Muito provavelmente, você não faz atividades que gosta na frequência em que gostaria. O tempo em que estamos trabalhando, nos preparando para trabalhar ou descansando do trabalho consome a maior parte de nossas vidas adultas e̶ ̶n̶ã̶o̶ ̶s̶o̶b̶r̶a̶ ̶n̶a̶d̶a̶ ̶p̶r̶o̶ ̶b̶e̶t̶i̶n̶h̶a̶.


Escolhemos sim os nossos caminhos, mas o número de estradas em que podemos passar são tão menores quanto menos os dígitos do saldo da nossa conta bancária, quanto mais distante dos grandes centros, quanto menos pessoas com alguma influência relevante conhecemos, etc. Tão menor também é o direito de errar.


Não quero colocar toda a culpa no sistema ou em outra coisa tão assustadora. Sabemos que as determinações existem e que está fora do alcance individual qualquer mudança relevante. Ainda assim, será que podemos fazer algo para continuarmos a fazer as coisas que têm sentido para nós? S̶i̶m̶p̶l̶e̶s̶!̶ ̶É̶ ̶s̶ó̶ ̶f̶a̶z̶e̶r̶,̶ ̶s̶e̶u̶ ̶b̶o̶s̶t̶a̶!̶


"Ideologia, eu quero uma pra viver."

Este texto pode deixar a impressão de que me sinto triste com a vida que levo hoje, mas isso não é um fato. Tenho um trabalho que não me dá grandes dores de cabeça e que me paga bem. Consegui mais coisas do que um dia acreditei que teria com essa idade.


Meu partido não é um coração partido, contudo minhas minhas ilusões foram todas perdidas. Sinto falta dos ensaios, das bandas, de compor, de ter a ilusão de que poderia ser um grande músico. Ao mesmo tempo, sinto-me feliz por ter tido a oportunidade de viver tudo isso.

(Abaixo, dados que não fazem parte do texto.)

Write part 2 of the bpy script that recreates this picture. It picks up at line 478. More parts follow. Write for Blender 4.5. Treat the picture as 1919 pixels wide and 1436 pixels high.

Pode ser que falte uma atitude de colocarmos como prioridades aquilo que tenha mais significado nas nossas próprias vidas, na medida do possível. S̶a̶i̶ ̶d̶o̶ ̶c̶e̶l̶u̶l̶a̶r̶,̶ ̶p̶o̶r̶r̶a̶!̶


Não podemos deixar que o capitalismo ou qualquer outra merda de paradigma nos vença em também na nossa intimidade. Tocar com os amigos aos 30+ de idade é um microato de resistência, por mais banal que possa parecer. Qual é o seu microato?